Obama Continued Bush-era NSA Email Spying Program For Years
The Guardian continues to expose the extent to which we are all beautiful tropical fish swimming in the electronic aquarium of the NSA's surveillance systems. According to a top-secret report by the NSA's inspector general obtained by the Guardian (presumably from Ed Snowden) the Obama Administration continued a Bush-era program that collected U.S. email records in bulk.
After 9/11 the Bush Administration began a data-mining program known as "Stellar Wind," which conducted warantless data mining of American citizens. At first it required one of the communicants be outside the U.S. Eventually the program was allowed to examine the data of purely domestic communications.
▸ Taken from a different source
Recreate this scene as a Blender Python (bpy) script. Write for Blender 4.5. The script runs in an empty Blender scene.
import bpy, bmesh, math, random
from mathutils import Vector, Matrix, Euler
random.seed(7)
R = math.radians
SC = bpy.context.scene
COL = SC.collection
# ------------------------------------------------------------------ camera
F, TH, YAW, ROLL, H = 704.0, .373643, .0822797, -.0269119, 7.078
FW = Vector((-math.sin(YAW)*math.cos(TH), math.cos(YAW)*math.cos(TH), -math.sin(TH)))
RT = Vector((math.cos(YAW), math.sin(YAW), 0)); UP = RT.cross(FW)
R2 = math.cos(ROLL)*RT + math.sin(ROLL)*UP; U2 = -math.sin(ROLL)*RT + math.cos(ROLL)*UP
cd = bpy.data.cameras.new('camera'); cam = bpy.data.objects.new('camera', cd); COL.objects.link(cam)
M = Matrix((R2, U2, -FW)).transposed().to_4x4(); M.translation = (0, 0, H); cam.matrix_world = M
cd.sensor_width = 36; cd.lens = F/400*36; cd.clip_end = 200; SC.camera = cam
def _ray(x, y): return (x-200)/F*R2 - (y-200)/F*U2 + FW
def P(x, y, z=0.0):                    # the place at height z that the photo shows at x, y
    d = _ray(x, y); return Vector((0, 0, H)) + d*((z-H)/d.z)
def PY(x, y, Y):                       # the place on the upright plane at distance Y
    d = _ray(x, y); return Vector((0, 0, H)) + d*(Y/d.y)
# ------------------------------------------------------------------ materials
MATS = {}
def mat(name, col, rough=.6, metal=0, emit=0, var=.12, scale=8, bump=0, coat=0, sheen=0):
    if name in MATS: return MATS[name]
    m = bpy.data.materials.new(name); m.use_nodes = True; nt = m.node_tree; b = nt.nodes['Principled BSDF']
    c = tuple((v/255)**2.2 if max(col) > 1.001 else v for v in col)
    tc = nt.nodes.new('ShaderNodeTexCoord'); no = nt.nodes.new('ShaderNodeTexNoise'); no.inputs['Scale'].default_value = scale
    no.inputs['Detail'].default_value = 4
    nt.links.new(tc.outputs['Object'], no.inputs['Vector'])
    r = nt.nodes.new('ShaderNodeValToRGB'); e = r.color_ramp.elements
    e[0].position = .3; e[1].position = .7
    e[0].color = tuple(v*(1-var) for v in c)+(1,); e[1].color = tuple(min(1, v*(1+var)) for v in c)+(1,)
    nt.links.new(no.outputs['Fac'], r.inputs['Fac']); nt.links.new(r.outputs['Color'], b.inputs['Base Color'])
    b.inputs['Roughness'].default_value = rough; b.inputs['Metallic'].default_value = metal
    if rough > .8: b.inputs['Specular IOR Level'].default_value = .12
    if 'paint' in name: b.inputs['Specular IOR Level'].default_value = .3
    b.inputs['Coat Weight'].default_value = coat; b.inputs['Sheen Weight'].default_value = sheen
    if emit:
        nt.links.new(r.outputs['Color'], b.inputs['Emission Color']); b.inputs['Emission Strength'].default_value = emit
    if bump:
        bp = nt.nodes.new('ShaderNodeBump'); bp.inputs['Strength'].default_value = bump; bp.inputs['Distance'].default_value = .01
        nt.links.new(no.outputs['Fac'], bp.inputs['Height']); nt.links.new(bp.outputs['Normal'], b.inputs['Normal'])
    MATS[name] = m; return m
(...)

The Guardian now reveals that the NSA continued collecting similar data for two years under the Obama Administration, stopping in 2011 "for operational and resource reasons." The Guardian explains:
The internet metadata of the sort NSA collected for at least a decade details the accounts to which Americans sent emails and from which they received emails. It also details the internet protocol addresses (IP) used by people inside the United States when sending emails – information which can reflect their physical location. It did not include the content of emails.
The outlines of Stellar Wind have already been known, but the fact Obama continued much of the program's data-mining shows his 2008 promise to "leave behind the era of George W. Bush, Dick Cheney and 'wiretaps without warrants,'" was bullshit.